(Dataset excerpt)
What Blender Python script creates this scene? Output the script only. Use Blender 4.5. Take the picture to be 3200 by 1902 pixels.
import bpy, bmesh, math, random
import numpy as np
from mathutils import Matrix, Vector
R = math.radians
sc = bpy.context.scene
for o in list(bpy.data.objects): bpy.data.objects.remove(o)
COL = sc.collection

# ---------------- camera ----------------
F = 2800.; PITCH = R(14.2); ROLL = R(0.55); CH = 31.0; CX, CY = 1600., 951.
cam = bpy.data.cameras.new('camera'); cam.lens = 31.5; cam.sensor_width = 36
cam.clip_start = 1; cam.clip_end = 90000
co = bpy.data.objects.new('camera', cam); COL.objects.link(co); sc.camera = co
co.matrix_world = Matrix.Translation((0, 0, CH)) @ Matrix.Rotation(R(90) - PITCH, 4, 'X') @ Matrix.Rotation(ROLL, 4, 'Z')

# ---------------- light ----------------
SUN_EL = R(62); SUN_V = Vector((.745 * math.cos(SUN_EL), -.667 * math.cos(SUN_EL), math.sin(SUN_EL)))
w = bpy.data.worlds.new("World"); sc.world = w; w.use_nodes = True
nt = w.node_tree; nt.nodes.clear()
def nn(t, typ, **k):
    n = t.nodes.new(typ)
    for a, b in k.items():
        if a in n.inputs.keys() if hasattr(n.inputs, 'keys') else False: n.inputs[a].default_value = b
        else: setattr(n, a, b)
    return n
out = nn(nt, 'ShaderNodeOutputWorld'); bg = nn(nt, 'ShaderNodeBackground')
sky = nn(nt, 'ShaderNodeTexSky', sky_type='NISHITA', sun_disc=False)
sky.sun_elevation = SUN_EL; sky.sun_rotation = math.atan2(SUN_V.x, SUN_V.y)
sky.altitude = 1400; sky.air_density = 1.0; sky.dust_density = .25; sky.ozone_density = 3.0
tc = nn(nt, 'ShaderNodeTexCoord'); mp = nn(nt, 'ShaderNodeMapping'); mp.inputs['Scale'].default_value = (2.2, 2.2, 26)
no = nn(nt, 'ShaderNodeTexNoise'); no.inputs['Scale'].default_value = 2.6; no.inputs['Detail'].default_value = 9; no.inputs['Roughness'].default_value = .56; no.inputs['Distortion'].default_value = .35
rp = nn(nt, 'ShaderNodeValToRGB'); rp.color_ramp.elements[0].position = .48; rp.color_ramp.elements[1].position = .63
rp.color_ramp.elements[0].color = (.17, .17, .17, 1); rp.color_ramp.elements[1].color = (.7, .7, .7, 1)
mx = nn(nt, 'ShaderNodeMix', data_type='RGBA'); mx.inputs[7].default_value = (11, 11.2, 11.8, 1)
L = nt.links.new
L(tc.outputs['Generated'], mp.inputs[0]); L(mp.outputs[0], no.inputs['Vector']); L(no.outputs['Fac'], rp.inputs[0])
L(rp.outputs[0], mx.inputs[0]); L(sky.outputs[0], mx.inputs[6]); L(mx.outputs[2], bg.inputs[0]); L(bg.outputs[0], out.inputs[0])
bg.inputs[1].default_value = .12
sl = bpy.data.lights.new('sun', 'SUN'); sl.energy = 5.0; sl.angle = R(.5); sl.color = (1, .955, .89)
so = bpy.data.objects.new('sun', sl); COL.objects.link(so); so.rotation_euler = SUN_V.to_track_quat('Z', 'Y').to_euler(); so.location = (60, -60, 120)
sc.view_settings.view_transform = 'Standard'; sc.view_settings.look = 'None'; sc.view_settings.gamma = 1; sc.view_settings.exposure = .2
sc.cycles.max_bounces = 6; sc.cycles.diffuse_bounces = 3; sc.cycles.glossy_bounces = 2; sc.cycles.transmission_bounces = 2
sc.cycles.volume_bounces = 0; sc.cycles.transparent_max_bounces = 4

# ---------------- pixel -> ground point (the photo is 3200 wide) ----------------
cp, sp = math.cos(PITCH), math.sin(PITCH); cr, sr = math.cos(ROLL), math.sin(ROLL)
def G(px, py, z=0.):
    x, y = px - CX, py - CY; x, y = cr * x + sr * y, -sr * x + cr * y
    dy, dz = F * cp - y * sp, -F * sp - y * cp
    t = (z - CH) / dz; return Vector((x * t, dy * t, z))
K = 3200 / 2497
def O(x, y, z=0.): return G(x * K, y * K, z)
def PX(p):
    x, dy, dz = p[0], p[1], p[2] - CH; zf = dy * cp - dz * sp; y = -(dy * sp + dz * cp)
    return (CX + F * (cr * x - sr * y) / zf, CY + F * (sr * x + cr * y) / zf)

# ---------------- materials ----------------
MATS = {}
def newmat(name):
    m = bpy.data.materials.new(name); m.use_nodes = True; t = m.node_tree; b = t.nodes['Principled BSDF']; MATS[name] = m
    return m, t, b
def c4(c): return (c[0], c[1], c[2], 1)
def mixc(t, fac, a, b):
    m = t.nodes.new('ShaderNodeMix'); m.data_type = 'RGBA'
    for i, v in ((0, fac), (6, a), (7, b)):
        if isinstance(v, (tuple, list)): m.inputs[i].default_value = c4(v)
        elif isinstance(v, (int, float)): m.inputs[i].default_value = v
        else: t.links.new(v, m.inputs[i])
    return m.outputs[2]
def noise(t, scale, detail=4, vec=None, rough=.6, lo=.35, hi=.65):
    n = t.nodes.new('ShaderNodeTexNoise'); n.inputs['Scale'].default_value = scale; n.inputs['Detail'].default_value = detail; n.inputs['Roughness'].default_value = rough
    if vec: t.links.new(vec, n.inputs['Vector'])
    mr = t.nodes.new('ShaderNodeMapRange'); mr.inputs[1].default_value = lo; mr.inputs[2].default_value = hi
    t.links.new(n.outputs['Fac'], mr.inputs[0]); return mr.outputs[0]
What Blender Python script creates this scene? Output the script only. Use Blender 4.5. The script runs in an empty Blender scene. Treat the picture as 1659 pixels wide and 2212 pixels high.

PROBLEM STATEMENT: Tell how many lines include "script". The number is the whole answer.

IN RESPONSE: 2